> **Data to process**

......

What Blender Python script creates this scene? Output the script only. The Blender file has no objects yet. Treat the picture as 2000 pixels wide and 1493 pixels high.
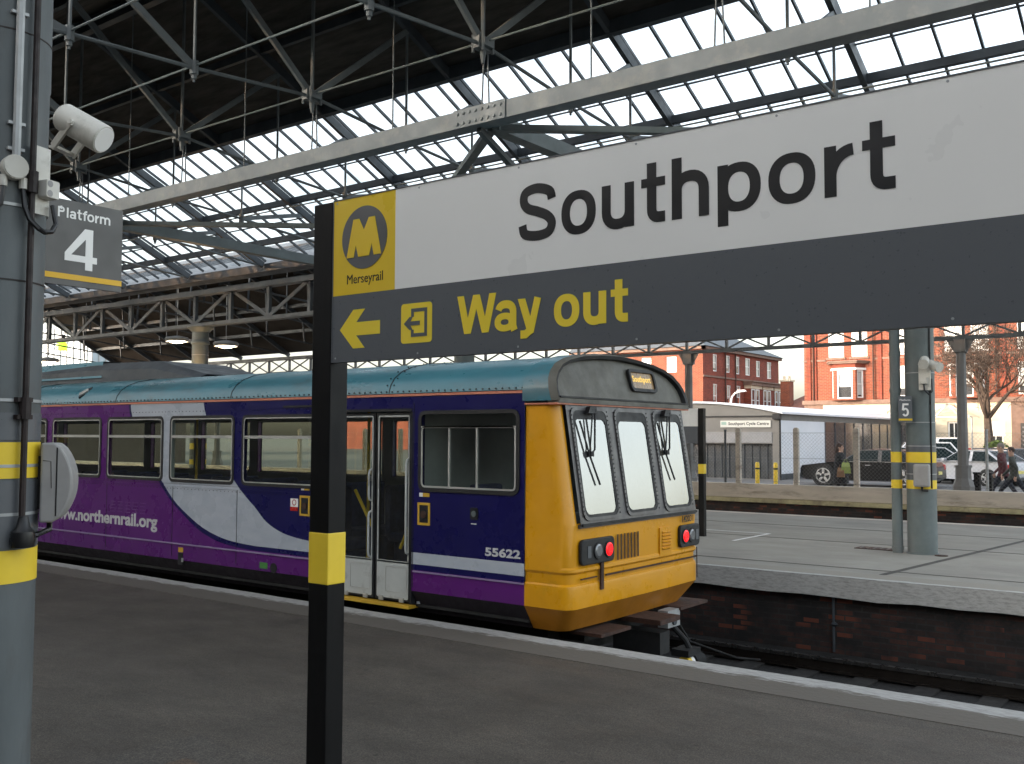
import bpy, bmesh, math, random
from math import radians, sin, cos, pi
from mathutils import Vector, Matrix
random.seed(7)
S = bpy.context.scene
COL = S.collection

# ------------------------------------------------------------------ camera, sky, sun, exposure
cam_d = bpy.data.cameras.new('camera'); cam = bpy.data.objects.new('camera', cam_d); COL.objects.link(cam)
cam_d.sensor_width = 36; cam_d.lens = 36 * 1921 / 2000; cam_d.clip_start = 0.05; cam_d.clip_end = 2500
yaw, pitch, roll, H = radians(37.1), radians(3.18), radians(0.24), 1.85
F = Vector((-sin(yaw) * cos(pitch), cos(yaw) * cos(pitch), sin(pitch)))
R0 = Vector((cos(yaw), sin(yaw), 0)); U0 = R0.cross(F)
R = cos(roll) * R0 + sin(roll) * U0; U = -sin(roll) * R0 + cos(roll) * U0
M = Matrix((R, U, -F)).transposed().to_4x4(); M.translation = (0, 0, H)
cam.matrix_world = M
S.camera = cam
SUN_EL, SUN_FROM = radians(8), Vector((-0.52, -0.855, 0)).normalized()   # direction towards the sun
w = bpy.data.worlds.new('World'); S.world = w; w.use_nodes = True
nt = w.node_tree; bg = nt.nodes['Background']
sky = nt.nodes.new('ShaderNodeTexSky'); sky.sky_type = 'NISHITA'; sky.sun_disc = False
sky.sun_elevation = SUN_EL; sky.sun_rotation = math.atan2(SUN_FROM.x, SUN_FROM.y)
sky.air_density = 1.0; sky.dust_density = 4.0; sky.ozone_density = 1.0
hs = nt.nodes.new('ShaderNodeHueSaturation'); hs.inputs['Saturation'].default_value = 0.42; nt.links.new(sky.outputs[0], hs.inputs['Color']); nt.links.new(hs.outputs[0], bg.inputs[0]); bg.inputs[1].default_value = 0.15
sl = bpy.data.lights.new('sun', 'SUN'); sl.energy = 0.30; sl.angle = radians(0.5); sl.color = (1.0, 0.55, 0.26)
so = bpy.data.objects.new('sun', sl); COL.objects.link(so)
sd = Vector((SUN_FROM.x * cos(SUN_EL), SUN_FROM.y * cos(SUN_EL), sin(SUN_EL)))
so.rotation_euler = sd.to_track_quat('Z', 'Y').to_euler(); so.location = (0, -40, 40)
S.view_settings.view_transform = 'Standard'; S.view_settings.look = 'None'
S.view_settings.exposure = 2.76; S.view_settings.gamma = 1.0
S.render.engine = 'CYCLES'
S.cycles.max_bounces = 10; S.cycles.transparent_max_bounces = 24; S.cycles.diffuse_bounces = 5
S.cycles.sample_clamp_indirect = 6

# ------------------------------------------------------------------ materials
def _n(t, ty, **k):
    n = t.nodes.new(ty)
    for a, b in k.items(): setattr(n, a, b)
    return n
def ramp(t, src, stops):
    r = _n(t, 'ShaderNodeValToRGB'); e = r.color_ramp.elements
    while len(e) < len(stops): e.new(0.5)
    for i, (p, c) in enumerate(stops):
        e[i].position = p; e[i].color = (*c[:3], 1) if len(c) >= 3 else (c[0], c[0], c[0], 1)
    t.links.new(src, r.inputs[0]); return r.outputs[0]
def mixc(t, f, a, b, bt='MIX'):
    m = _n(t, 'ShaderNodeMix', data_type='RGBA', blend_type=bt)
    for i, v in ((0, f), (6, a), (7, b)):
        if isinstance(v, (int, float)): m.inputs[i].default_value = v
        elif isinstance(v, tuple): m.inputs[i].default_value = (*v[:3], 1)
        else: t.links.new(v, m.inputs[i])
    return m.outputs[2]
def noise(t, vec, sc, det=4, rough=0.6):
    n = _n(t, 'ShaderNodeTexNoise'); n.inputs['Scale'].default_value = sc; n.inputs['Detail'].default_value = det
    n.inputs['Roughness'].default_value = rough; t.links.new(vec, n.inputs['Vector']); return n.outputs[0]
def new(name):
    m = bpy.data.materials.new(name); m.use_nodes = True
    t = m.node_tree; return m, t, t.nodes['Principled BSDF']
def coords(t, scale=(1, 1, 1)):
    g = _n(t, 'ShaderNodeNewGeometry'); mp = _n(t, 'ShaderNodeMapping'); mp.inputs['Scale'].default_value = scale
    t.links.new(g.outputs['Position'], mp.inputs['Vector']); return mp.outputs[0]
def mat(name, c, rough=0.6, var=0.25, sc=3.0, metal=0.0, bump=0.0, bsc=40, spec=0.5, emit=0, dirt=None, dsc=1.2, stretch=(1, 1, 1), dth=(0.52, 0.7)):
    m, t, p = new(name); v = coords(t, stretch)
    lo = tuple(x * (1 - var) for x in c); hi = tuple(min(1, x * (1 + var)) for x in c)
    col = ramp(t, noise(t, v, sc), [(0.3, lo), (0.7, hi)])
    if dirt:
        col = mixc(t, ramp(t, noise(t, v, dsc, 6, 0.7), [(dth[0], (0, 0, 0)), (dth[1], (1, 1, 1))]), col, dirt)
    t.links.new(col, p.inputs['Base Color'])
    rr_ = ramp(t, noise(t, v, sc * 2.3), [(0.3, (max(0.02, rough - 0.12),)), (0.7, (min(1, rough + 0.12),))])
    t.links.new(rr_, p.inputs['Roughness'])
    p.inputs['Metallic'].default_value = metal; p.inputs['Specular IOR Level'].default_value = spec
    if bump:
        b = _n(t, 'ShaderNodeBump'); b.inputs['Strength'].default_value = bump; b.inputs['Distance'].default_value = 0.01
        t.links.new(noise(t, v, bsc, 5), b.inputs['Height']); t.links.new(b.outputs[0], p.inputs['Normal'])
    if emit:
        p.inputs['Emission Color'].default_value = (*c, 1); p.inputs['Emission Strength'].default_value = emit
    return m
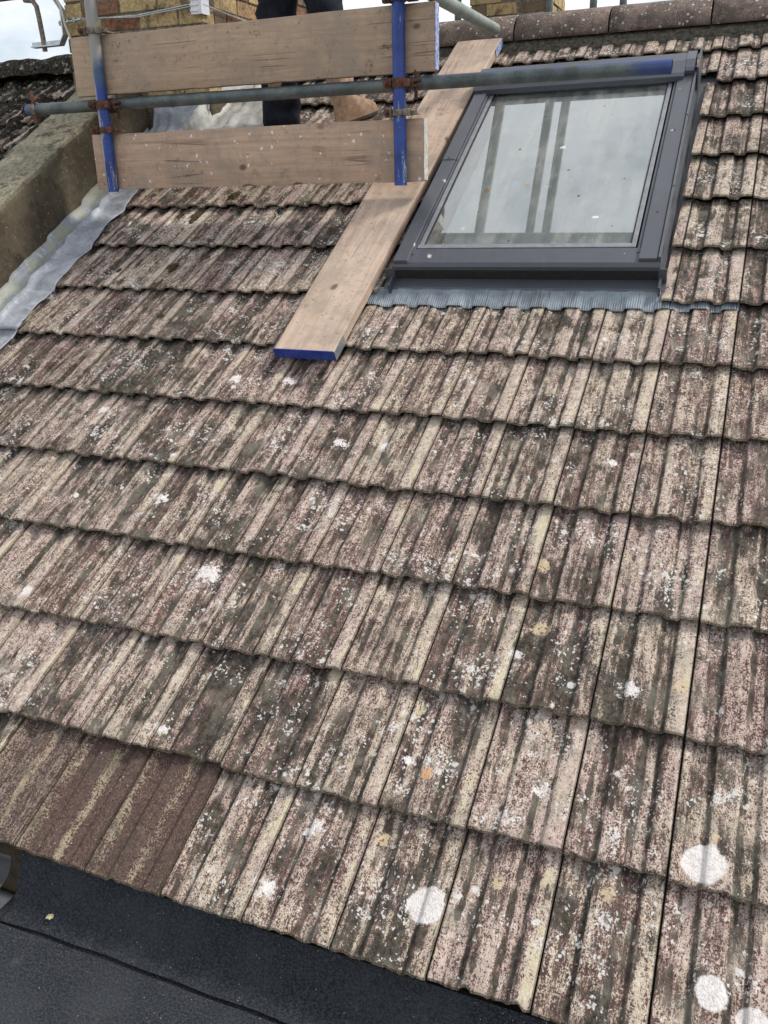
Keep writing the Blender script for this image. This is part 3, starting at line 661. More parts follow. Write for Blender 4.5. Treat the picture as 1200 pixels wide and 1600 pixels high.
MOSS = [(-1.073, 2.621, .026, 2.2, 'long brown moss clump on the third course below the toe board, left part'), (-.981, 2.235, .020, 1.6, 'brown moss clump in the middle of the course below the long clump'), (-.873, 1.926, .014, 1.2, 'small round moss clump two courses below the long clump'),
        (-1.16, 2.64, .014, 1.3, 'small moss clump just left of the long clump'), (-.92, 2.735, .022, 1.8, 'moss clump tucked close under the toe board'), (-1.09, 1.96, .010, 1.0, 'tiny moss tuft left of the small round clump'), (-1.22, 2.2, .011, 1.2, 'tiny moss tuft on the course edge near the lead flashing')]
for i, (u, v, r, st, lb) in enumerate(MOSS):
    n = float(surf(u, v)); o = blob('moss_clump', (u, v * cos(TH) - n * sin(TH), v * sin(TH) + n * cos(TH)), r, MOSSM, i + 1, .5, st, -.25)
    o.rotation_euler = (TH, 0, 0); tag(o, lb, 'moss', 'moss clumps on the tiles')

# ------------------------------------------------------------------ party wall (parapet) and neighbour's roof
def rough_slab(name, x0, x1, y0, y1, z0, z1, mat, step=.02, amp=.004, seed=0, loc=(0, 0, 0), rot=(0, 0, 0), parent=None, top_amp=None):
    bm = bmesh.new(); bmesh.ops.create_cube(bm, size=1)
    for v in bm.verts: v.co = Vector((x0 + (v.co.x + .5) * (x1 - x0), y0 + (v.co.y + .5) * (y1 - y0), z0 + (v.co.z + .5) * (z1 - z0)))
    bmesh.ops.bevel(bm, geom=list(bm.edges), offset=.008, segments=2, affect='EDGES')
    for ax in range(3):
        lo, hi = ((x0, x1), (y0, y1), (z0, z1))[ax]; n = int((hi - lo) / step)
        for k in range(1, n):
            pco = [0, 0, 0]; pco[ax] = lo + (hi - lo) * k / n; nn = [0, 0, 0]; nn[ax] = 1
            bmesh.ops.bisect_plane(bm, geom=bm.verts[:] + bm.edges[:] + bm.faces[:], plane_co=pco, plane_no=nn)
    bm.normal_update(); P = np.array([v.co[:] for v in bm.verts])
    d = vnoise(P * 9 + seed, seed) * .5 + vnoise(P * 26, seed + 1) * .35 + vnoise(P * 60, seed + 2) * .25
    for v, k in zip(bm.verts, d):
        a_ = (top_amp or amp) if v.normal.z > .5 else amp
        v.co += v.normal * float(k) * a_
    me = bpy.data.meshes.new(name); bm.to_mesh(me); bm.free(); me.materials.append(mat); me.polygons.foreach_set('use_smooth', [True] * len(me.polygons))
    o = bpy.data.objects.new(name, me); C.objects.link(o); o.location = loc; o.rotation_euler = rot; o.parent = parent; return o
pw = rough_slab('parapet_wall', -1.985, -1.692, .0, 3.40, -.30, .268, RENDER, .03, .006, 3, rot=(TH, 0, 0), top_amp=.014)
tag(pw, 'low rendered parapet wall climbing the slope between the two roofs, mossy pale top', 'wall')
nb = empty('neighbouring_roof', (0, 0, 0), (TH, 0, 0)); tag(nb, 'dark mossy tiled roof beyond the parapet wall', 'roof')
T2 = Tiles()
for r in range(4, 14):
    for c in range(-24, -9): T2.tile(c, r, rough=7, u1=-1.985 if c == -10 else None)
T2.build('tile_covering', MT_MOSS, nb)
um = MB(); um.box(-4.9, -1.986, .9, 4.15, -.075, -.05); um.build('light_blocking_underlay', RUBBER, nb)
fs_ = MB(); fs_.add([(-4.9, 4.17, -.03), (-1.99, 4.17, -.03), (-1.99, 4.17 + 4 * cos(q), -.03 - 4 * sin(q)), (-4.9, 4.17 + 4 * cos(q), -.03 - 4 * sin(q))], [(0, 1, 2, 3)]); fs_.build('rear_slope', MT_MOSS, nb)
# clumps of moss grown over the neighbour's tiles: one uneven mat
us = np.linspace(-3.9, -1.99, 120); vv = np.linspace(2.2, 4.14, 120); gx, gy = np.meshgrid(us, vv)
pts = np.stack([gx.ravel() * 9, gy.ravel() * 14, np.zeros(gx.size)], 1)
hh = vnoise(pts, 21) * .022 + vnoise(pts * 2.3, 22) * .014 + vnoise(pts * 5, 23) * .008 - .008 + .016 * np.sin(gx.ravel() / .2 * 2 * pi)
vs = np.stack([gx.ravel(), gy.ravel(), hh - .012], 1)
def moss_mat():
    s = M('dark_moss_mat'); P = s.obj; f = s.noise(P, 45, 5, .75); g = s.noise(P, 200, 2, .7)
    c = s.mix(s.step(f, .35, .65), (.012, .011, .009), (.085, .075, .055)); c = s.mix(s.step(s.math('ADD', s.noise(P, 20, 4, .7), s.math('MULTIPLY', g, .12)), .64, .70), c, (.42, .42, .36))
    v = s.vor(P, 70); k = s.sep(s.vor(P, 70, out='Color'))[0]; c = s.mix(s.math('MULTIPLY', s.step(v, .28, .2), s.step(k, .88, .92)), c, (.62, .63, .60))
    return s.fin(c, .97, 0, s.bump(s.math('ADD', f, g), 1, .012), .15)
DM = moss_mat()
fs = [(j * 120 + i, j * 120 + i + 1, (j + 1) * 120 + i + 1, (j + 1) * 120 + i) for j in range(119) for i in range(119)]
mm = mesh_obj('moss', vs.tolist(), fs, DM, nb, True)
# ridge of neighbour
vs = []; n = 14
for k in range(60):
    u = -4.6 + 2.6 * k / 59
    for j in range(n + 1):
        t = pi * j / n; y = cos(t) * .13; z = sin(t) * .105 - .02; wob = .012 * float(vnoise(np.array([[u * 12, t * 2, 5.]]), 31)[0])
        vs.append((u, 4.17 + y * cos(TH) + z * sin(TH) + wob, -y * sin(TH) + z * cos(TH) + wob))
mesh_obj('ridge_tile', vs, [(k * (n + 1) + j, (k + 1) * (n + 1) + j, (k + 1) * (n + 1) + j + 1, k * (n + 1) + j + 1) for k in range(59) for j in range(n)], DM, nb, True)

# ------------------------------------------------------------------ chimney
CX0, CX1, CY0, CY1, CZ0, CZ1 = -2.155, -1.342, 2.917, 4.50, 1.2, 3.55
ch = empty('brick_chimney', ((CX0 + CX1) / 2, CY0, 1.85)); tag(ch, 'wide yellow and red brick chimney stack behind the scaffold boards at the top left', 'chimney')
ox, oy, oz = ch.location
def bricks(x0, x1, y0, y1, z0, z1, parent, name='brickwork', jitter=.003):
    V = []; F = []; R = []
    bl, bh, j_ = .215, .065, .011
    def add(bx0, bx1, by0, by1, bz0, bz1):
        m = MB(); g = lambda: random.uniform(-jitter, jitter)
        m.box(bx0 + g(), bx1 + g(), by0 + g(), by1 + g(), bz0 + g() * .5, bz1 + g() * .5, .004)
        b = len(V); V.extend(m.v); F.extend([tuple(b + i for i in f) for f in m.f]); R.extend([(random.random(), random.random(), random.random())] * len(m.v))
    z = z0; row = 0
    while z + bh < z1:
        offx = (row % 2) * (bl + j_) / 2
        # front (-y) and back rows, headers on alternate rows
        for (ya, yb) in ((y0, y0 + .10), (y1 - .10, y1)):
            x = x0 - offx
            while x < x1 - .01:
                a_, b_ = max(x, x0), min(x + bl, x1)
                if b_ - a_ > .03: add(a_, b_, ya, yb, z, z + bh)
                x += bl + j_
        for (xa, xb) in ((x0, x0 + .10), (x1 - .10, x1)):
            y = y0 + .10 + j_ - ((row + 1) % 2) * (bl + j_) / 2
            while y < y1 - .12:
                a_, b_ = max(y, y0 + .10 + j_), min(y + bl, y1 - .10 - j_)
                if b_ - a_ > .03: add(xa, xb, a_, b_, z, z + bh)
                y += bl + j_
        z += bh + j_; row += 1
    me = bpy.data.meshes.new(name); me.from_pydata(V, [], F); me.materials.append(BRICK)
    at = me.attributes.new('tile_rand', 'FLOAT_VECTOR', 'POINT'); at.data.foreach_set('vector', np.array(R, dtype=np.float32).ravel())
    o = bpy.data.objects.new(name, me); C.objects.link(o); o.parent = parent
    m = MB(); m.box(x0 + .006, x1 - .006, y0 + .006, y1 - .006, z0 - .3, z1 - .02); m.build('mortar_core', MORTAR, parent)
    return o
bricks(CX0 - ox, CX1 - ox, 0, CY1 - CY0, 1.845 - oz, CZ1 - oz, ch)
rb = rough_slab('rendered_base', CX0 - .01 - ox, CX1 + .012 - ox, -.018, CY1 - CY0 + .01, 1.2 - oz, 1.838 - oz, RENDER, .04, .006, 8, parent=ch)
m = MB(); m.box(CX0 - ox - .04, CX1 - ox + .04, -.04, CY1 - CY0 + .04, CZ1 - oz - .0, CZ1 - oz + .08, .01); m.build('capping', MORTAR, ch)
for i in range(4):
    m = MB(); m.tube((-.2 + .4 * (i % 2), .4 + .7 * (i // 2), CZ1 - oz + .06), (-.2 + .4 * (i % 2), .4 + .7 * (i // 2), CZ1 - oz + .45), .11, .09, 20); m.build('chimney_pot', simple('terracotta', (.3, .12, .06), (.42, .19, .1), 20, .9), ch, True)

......

> **What this task involves**
Up to and including the line that contains "COL = S.collection", print the records above exactly from their first line, without any pictures.

> **Full solution**
What Blender Python script creates this scene? Output the script only. The Blender file has no objects yet. Treat the picture as 2000 pixels wide and 1493 pixels high.
import bpy, bmesh, math, random
from math import radians, sin, cos, pi
from mathutils import Vector, Matrix
random.seed(7)
S = bpy.context.scene
COL = S.collection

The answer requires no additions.